Brigade hands Flower Garden's foundations a head start with all four Aces placed, but its 13-card reserve is spent one card at a time, never refilled. Easy, 85% win rate.

Brigade Solitaire is the parade-ground cousin of Flower Garden, an old patience in which a fan of loose cards must rescue a crowded tableau. Here the flower beds are drilled into seven tidy ranks of five soldiers each, and the leftover thirteen cards are fanned out beside them as the reserve — the brigade's supply column.
Two kindnesses make Brigade far friendlier than its parent. The four Aces are pulled from the deck before the deal and posted straight to the foundations, so building can begin with the very first move. And because the tableau builds down regardless of suit, almost any exposed card has somewhere useful to go. The discipline comes from the reserve: only its exposed card is available at any moment, it is never replenished, and nothing may ever be sent back into it — so each of those thirteen cards is a one-shot resource to be spent at exactly the right time.
Easy, at roughly 85%. Deal from a single deck, and skill carries most of that success rate.
This game keeps company with Flower Garden Solitaire and Wildflower Solitaire, both built from the same flower-bed idea.
Settle in with the classic Solitaire next.
If you run into anything odd or have an idea that would make the game better, please contact me.
Enjoy playing!
4 foundation piles: Build up in suit from Ace to King. The four Aces are dealt here at the start of the game.
7 tableau piles: Build down regardless of suit, one card at a time. Five face-up cards are dealt to each pile. Any card may fill an empty space.
Reserve: The 13 remaining cards, fanned face-up beside the tableau. Only the exposed card is available for play.
There is no stock and no waste; every card is in view from the very first move.
There are four foundation piles, and each begins the game with its Ace already in place.
A card can be added to a foundation pile only if it's one rank higher and the same suit as the pile's current top card, so the only card that fits on an 8 of spades is the 9 of spades. There can be no more than 13 cards in a pile.

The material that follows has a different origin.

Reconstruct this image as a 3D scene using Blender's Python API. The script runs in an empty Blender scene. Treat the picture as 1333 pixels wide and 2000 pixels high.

The top card of each foundation can be moved back into play if another pile will accept it.
There is one reserve, which originally contains thirteen cards fanned face-up. Only the exposed card at the end of the fan may be played, either to the foundations or onto a tableau pile — including an empty one.
No card may ever be moved into the reserve, and it is never replenished. Once the fan runs out, it is gone for the rest of the game.
There are seven tableau piles of five cards each. Every card is dealt face-up.
A card can be added to a tableau pile only if it's one rank lower than the pile's current top card, regardless of suit, so any 7 fits on any 8.
Cards on the tableau that are not covered by another card are free to be played onto the foundation or any other tableau pile.
Any single card — from the tableau or the reserve — may fill an empty tableau spot.
Only one card may be moved at a time; sequences are not permitted.